No, please, don't ask me how even a automated translation robot (even if it's on speed or acid) can make that connection! Personally, I'm not sure I really want to eat "Arm of Gypsy", either, but at least that was a faithful, literal translation of the Spanish original. Of the six items listed on that menu, not one of the English translations got it completely correct.

But, wait, there is more ... Bandage the fragmentation hand grenade

Once you've risked eating the aforementioned hand grenade, it is pretty likely that you will want a bandage and the intrepid Canary Island traveler need go no further than the Lagartario de la Montaña de Arucas (Lizard zoo in Arucas), also Gran Canaria.

This time, they suggest - and I am going to translate it because you will not work it out from the English at all - that, "If you want to see the lizards in action, throw them a tomato."

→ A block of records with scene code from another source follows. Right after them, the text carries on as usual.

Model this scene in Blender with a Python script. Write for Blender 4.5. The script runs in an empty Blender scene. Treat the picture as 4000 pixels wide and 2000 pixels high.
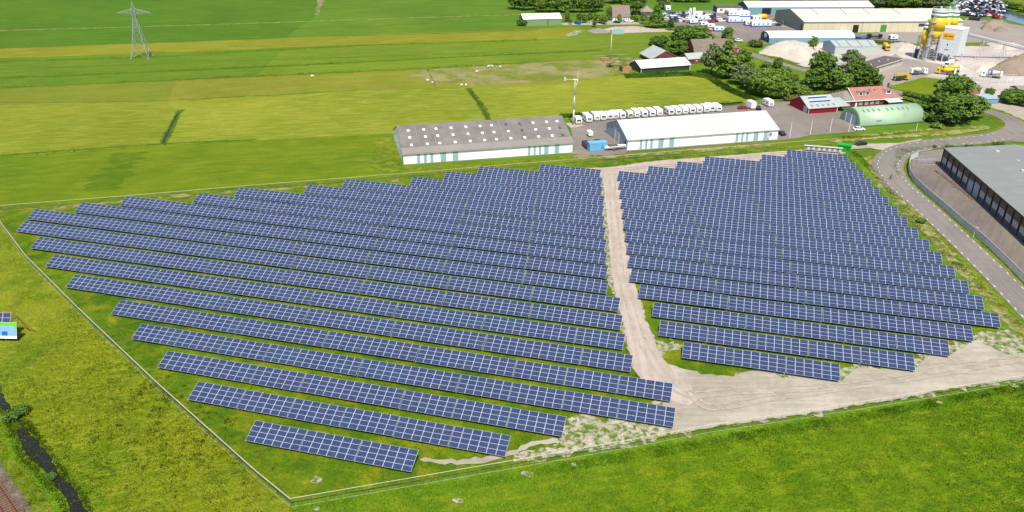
import bpy, bmesh, math, random
import numpy as np
from mathutils import Vector, Matrix
from mathutils.geometry import tessellate_polygon
R = math.radians
random.seed(7); rng = np.random.default_rng(7)
scene = bpy.context.scene
col = scene.collection

# ---------------------------------------------------------------- camera, sky, sun, exposure
H_CAM, YAW, PITCH, ROLL, FPX = 89.4958, -0.2489623, 0.4491141, 0.0114488, 3124.05
_fwd = Vector((math.sin(YAW)*math.cos(PITCH), math.cos(YAW)*math.cos(PITCH), -math.sin(PITCH)))
_r0 = Vector((math.cos(YAW), -math.sin(YAW), 0)); _u0 = _r0.cross(_fwd)
_right = _r0*math.cos(ROLL)+_u0*math.sin(ROLL); _up = -_r0*math.sin(ROLL)+_u0*math.cos(ROLL)
cam_data = bpy.data.cameras.new('camera'); cam = bpy.data.objects.new('camera', cam_data); col.objects.link(cam)
_m = Matrix((_right, _up, -_fwd)).transposed().to_4x4(); _m.translation = Vector((0, 0, H_CAM))
cam.matrix_world = _m
cam_data.sensor_width = 36; cam_data.lens = FPX/4000*36; cam_data.clip_start = 0.5; cam_data.clip_end = 6000
scene.camera = cam

SUN_EL = R(59); SUN_DIR = Vector((0.35*math.cos(SUN_EL)/math.hypot(.35,.94), -0.94*math.cos(SUN_EL)/math.hypot(.35,.94), math.sin(SUN_EL)))
world = bpy.data.worlds.new('World'); scene.world = world; world.use_nodes = True
wn = world.node_tree.nodes; wl = world.node_tree.links
sky = wn.new('ShaderNodeTexSky'); sky.sky_type = 'NISHITA'; sky.sun_disc = False
sky.sun_elevation = SUN_EL; sky.sun_rotation = math.atan2(SUN_DIR.x, SUN_DIR.y)
sky.altitude = 0; sky.air_density = 1.0; sky.dust_density = 1.2; sky.ozone_density = 1.0
bg = wn['Background']; bg.inputs['Strength'].default_value = 0.10
wl.new(sky.outputs[0], bg.inputs['Color'])
sun_data = bpy.data.lights.new('sun', 'SUN'); sun_data.energy = 4.0; sun_data.angle = R(0.5); sun_data.color = (1.0, 0.95, 0.87)
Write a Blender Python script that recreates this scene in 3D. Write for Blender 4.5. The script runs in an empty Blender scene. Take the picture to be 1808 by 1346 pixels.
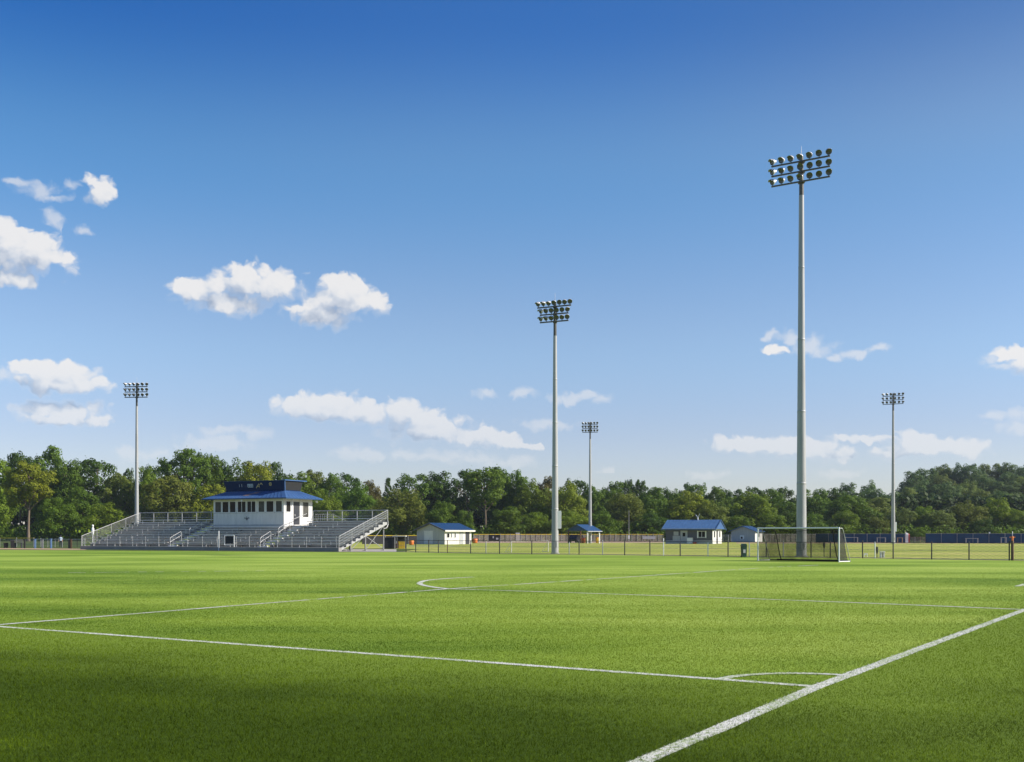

Fair enough, so far? The next bit is what got totally mangled, from "vendemos" (we sell) into bandage, which would have been "venda" in Spanish. What they really mean is that "if you don't have a tomato, we sell them in the restaurant." Perhaps, on the other hand, if you don't have a tomato, the lizard will bite you and you'll need first aid! :)

In all fairness to my neighbours, translations, it has to be said, are no better in Tenerife. I've had my rant previously about the Sweets of Canary and other Dodgy Translations. And, as I have said before and the above proves, menus everywhere contain similar examples of non-edible things to the point that I have given up on trying to translate their English.